L'impact de la RSE dans la cotation de la Banque de France

Dessin de la Banque de France et la RSE

Cet article a été relu et validé par un cadre de la Banque de France

La banque de France anticipe les risques économiques du pays en permettant une cotation financière aux grandes entreprises, ETI, PME et TPE. Cette cotation, qui aidera à convaincre investisseurs et banques de financer la croissance, doit permettre d’anticiper les risques économiques encourus. Mais à l’heure du réchauffement climatique et des pénuries de main-d'œuvre, comment intégrer les risques sociaux et environnementaux et la RSE dans leurs outils de mesure ?

La cotation Banque de France concerne plus de 300 000 entreprises, soit celles qui ont un CA supérieur à 750 000 euros. Elle repose sur l’analyse de leurs comptes, de leurs engagements financiers, de leurs perspectives… ainsi que, depuis quelques années, sur leur engagement RSE. Même si à ce jour l’approche reste timide.
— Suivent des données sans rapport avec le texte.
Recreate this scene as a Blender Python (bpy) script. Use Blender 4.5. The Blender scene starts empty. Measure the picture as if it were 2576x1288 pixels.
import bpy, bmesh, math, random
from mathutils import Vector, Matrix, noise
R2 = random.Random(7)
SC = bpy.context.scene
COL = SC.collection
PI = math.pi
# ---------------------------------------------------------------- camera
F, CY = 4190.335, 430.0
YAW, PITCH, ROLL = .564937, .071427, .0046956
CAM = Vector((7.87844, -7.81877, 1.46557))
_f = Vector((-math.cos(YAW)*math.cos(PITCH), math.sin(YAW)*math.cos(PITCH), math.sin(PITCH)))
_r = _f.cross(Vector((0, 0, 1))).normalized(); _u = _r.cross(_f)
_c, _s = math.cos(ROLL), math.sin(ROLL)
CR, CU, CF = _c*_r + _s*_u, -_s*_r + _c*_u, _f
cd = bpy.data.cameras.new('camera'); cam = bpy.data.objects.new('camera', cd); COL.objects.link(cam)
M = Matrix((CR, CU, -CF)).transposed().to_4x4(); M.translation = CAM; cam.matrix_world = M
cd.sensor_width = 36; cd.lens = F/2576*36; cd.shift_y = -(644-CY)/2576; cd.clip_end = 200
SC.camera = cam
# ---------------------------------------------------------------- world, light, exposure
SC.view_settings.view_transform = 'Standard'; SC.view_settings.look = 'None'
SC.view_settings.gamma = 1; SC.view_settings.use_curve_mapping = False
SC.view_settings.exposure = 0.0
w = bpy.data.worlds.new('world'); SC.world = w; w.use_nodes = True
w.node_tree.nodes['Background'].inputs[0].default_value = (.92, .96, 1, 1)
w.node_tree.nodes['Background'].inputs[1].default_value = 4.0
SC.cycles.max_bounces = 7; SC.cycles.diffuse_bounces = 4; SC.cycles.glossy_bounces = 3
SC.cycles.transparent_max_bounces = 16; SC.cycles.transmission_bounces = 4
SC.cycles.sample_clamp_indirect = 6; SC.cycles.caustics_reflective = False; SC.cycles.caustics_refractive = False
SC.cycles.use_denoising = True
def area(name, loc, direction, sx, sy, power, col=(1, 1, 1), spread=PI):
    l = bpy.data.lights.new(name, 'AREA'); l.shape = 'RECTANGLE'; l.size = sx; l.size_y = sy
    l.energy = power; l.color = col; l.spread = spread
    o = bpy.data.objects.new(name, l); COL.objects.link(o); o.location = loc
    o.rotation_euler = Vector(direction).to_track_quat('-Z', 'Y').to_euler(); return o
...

Pour information, la note (ou cotation) permet aux entreprises de souscrire davantage de crédits. Elle permet de rassurer les investisseurs sur la capacité de l’entreprise à générer des bénéfices et à rembourser leurs dettes sur une période de 1 à 3 ans.

En résumé, la Banque Centrale européenne prête de l’argent aux banques qui elles prêtent en retour aux entreprises. Mais pour prêter aux banques privées en première instance, la BCE demande des garanties aux banques privées. Ces garanties se trouvent dans la bonne santé des entreprises auxquelles ces banques privées ont octroyé un prêt. La BCE n’acceptera ces garanties que si les entreprises justifient d’une note jugée suffisante sur leur barème d’évaluation.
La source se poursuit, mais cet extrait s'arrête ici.